Farpas Verdes XII
Jorge Sampaio iniciou ontem uma Presidência Aberta itinerante tendo como tema principal o Ambiente, uma década após Mário Soares ter feito uma memorável viagem pelo país durante duas semanas também sobre estas matérias.
Num período em que as questões ambientais estão perigosamente arredadas do domínio público e das prioridades do Governo, esta iniciativa presidencial é de louvar.
Mas (há sempre um mas) não se pense que a dinâmica que daí vai resultar faça renascer aquela que surgiu após a Presidência Aberta de Mário Soares.
Jorge Sampaio não tem o elan de Mário Soares no contacto com o chamado povo. Não tem também a mesma capacidade de mobilização, nem de influência política. Não tem o tipo de discurso e de improviso que marcavam a personalidade de Mário Soares e que se revelou no seu auge durante a Presidência Aberta de 1994.
E mais, importante ainda, o programa - não tanto os temas abordados em si - de Mário Soares era bem diferente. Foi mais incisivo; mostrou o verdadeiro país real, onde as pessoas vivem diariamente, que Jorge Sampaio não mostrará.
Atendendo às visitas que serão feitas - por mim, seria preferível concentrá-las num só período, pois o impacte mediático seria maior - nota-se que se os temas são prementes, já os locais escolhidos não são os mais ideias. Segundo a imprensa, todos os locais serão áreas protegidas. Sei que em muitos casos, essas zonas têm gravíssimos problemas ambientais e uma pressão enorme.
Mas, na verdade, se se pretende abordar as energias renováveis, não se deveria escolher o Parque Natural da Serra d'Aire e Candeeiros - talvez fosse mais adequado escolher uma zona de serviços onde se visse o desperdício de energia, ou uma área sob influência de uma central térmica ou ainda, por que não, a área do Baixo Sabor (onde sob a capa de ser energia renovável se prepara um atentado ecológico).
Sobre a reforma florestal e os incêndios, a escolha não deveria recair sobre o Tejo Internacional, mas sim sobre toda aquela enorme mancha desde Proença-a-Nova até Chamusca que hoje está enegrecida ou ainda na zona centro que apresenta graves problemas de gestão e que pode vir a desaparecer com os próximos fogos.
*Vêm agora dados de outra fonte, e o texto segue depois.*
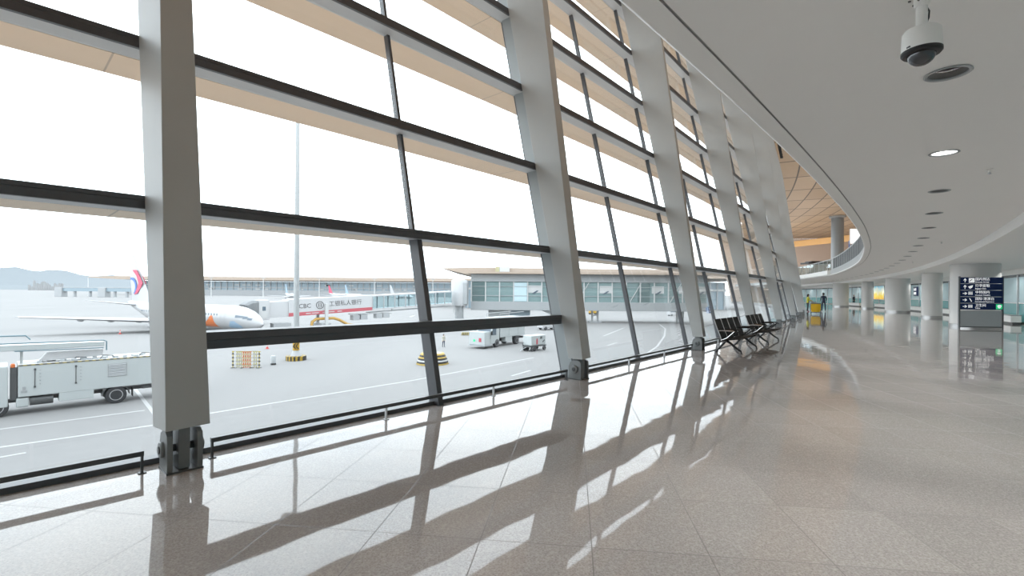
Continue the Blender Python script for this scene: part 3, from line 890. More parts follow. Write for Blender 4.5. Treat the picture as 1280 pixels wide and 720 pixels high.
# ================================================================== SEATING
def make_seats():
    root = thing('bench_seat', 'x', 'seating', group='black four-seat benches by the glass wall')
    pitch = .60; n = 4
    x0 = -pitch * (n - 1) / 2
    # local: x along bench, -y is the sitting direction (towards the hall)
    MB().box((0, .06, .36), (pitch * n + .02, .07, .05)).build('beam', 'leg_dark', root, bevel=.006)
    for j in range(n):
        x = x0 + pitch * j
        # thin shell: seat profile in YZ (y forward negative)
        prof = [(-.36, .425), (-.30, .435), (-.10, .405), (.06, .395)]
        rings = []
        for y, z in prof: rings.append([(x - .265, y, z - .028), (x + .265, y, z - .028), (x + .265, y, z), (x - .265, y, z)])
        MB().loft(rings).build('seat', 'seat_black', root, bevel=.006)
        prof = [(.085, .40), (.12, .50), (.20, .70), (.29, .95)]
        rings = []
        for y, z in prof: rings.append([(x - .27, y, z), (x + .27, y, z), (x + .27, y + .026, z - .008), (x - .27, y + .026, z - .008)])
        bk = MB().loft(rings).build('backrest', 'seat_black', root, bevel=.005)
    for j in range(n + 1):
        x = x0 + pitch * (j - .5)
        mb = MB()
        mb.tube([(x, .09, .37), (x, .13, .50), (x, .21, .70), (x, .295, .945)], .013, 8)
        mb.build('back_bracket', 'chrome', root, smooth=True)
    for x in (x0 - pitch * .5, x0 + pitch * .5, x0 + pitch * 2.5, x0 + pitch * 3.5):
        mb = MB()
        mb.tube([(x, .10, .37), (x, -.05, .44), (x, -.20, .58), (x, -.25, .63), (x, -.20, .645), (x, .02, .64), (x, .17, .635)], [.016, .016, .016, .019, .02, .02, .016], 10)
        mb.build('armrest', 'chrome' if abs(x - (x0 - pitch * .5)) < .01 else 'leg_dark', root, smooth=True)
    for x in (x0 + pitch * .05, x0 + pitch * 2.95):
        leg = MB()
        leg.tube([(x, .06, .35), (x, -.06, .27), (x, -.22, .14), (x, -.33, .075), (x, -.345, .02)], [.036, .034, .030, .025, .022], 10)
        a = leg.build('leg', 'leg_dark', root, smooth=True)
        MB().lathe([(.026, 0), (.026, .012), (.016, .022)], 14, (x, -.345, 0)).build('foot', 'black', a)
        leg = MB()
        leg.tube([(x, .06, .35), (x, .14, .24), (x, .25, .11), (x, .30, .06), (x, .31, .02)], [.036, .034, .030, .025, .022], 10)
        a = leg.build('leg', 'leg_dark', root, smooth=True)
        MB().lathe([(.026, 0), (.026, .012), (.016, .022)], 14, (x, .31, 0)).build('foot', 'black', a)
    return root
b1_ = make_seats()
for r, s, lab in ((b1_, 7.26, 'black four-seat metal bench nearer the camera, in front of the third column'), (None, 10.62, 'black four-seat metal bench farther along the window, behind the first')):
    r = r or copy_tree(b1_)
    r.location = P(s, .70, 0); r.rotation_euler = (0, 0, rz(s)); r['label'] = lab

# ================================================================== PEOPLE
def person(label, loc, rotz, J, radii, zones, height=1.7, hair='hair', hair_long=False, extra=None):
    """One skinned body from a joint graph; faces get their material from zones()."""
    root = thing('person', label, 'person', loc, rotz)
    me = bpy.data.meshes.new('body')
    names = list(J); idx = {n: i for i, n in enumerate(names)}
    E = []
    def e(*c):
        for a, b in zip(c, c[1:]): E.append((idx[a], idx[b]))
    e('pelvis', 'belly', 'chest', 'neck', 'chin', 'head', 'crown')
    for q in 'LR':
        e('chest', 'sh' + q, 'el' + q, 'wr' + q, 'pa' + q); e('pelvis', 'hip' + q, 'kn' + q, 'an' + q, 'to' + q)
        for k in range(5):
            e('pa' + q, 'f%d%s' % (k, q), 'g%d%s' % (k, q))
    e('head', 'nose')
    me.from_pydata([J[n] for n in names], E, [])
    o = bpy.data.objects.new('body', me); COL.objects.link(o)
    o.modifiers.new('skin', 'SKIN')
    for n in names:
        r = radii[n]; v = me.skin_vertices[0].data[idx[n]]
        v.radius = r if isinstance(r, tuple) else (r, r); v.use_root = (n == 'pelvis')
    sb = o.modifiers.new('sub', 'SUBSURF'); sb.levels = 2; sb.render_levels = 2
    bpy.context.view_layer.update()
    dg = bpy.context.evaluated_depsgraph_get()
    m2 = bpy.data.meshes.new_from_object(o.evaluated_get(dg))
    bpy.data.objects.remove(o)
    mats = []
    for mname in zones['mats']: mats.append(MATS[mname])
    m2.materials.clear()
    for m in mats: m2.materials.append(m)
    for p in m2.polygons:
        p.material_index = zones['f'](p.center); p.use_smooth = True
    b = bpy.data.objects.new('body', m2); COL.objects.link(b); b.parent = root
    hd = Vector(J['head'])
    mb = MB()
    mb.sphere((hd.x, hd.y + .018, hd.z + .045), .108, 18, 12, (.9, 1.02, 1.0), half='up')
    mb.sphere((hd.x, hd.y + .045, hd.z + .01), .095, 16, 10, (.95, .9, 1.1))
    if hair_long: mb.sphere((hd.x, hd.y + .08, hd.z - .07), .07, 12, 8, (1, .8, 1.6))
    mb.build('hair', hair, root, smooth=True)
    for sx in (-1, 1):
        MB().sphere((hd.x + sx * .036, hd.y - .094, hd.z + .012), .011, 8, 6).build('eye', 'black', root)
        MB().sphere((hd.x + sx * .094, hd.y + .01, hd.z), .026, 8, 6, (.4, .8, 1.2)).build('ear', 'skin', root, smooth=True)
    return root
def joints(stride=.0, arms=None, lean=0.0, armf=0.0):
    """Standing figure facing -y, 1.72 m; stride moves the feet, arms: per side (elbow, wrist)."""
    J = {'pelvis': (0, 0, .95), 'belly': (0, -lean * .3, 1.12), 'chest': (0, -lean * .7, 1.34), 'neck': (0, -lean, 1.48), 'chin': (0, -lean * 1.1 - .015, 1.535), 'head': (0, -lean * 1.15 - .01, 1.61), 'crown': (0, -lean * 1.15 + .01, 1.69), 'nose': (0, -lean * 1.15 - .108, 1.60)}
    for q, sx in (('L', 1), ('R', -1)):
        d = stride * sx
        J['hip' + q] = (sx * .095, 0, .90); J['kn' + q] = (sx * .10, -d * .5 - .02, .50); J['an' + q] = (sx * .10, -d + .02, .085 + max(0, -d) * .2); J['to' + q] = (sx * .115, -d - .14, .035 + max(0, -d) * .05)
        J['sh' + q] = (sx * .185, -lean * .8, 1.40)
        el, wr = (arms or {}).get(q, ((sx * .25, .03 + d * .3, 1.14), (sx * .26, -.05 + d * .5, .91)))
        J['el' + q] = el; J['wr' + q] = wr
        dv = (Vector(wr) - Vector(el)).normalized()
        J['pa' + q] = tuple(Vector(wr) + dv * .065)
        side = Vector((0, 1, 0)); side = (side - dv * side.dot(dv)).normalized()
        nrm = dv.cross(side)
        for k in range(4):
            ofs = side * (.027 - .018 * k); ln = (.038, .045, .042, .033)[k]
            J['f%d%s' % (k, q)] = tuple(Vector(wr) + dv * (.065 + ln) + ofs); J['g%d%s' % (k, q)] = tuple(Vector(wr) + dv * (.065 + ln * 1.75) + ofs + nrm * .012 * -sx)
        J['f4' + q] = tuple(Vector(wr) + dv * .055 - side * .045 * -1 + nrm * .0); J['g4' + q] = tuple(Vector(wr) + dv * .085 + side * .058)
    Rr = {'pelvis': (.135, .10), 'belly': (.125, .095), 'chest': (.15, .105), 'neck': .055, 'chin': (.065, .075), 'head': (.085, .098), 'crown': (.055, .06), 'nose': .013}
    for q in 'LR':
        Rr.update({'hip' + q: .088, 'kn' + q: .06, 'an' + q: .042, 'to' + q: (.045, .035), 'sh' + q: .062, 'el' + q: .043, 'wr' + q: .03, 'pa' + q: (.036, .02)})
        for k in range(5): Rr['f%d%s' % (k, q)] = .0095; Rr['g%d%s' % (k, q)] = .008
    return J, Rr
def zoner(top, leg, shoe, J, skin='skin'):
    wr = [Vector(J['wrL']), Vector(J['wrR'])]
    def f(c):
        for w in wr:
            if (c - w).length < .16 and (c - w).dot((w - Vector(J['el' + ('L' if w is wr[0] else 'R')]))) > 0: return 0
        if c.z > 1.485: return 0
        if c.z < .09: return 3
        if c.z < .88 and abs(c.x) < .21: return 2
        return 1
    return {'mats': [skin, top, leg, shoe], 'f': f}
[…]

Em relação à qualidade, a gestão dos dos resíduos e a construção em áreas protegidas, concordo com a escolha da Arrábida para abordar o terceira sub-tema. De facto, a Arrábida é um must da mais selvagem construção a arrepio dos princípios de conservação da natureza. Em relação à qualidade do ar, penso que Lisboa ou as grandes cidades mereciam a primazia da escolha (tudo bem, no Sado as coisas não são muito boas). No que diz respeito à gestão dos resíduos, já não faz sentido a escolha da Arrábida porque a co-incineração já foi enterrada
Sobre as alterações climáticas faz pouco sentido sobretudo o mês escolhido (Outubro). Não se percebe por que não se escolheu o pico do Verão, onde as pessoas estarão mais sensíveis ao tema em causa. Recordemos que no ano passado, em pleno Verão, tivemos uma onda de calor de 17 dias no interior do país (e na Ria Formosa, o local agora escolhido, nem houve tecnicamente tal fenómeno). Jorge Sampaio deveria ter escolhido o Alentejo, onde aliás a mortalidade devida à última onda de calor foi elevadíssima. Já em relação ao ordenamento do território, a Ria Formosa pode ser um bom local, mas há muitissimo pior. Por exemplo, as zonas urbanas e os subúrbios das Áreas Metropolitanas, por exemplo. Ou mesmo o próprio interior, que está a sofrer o reverso da medalha da concentração económica e populacional no litoral.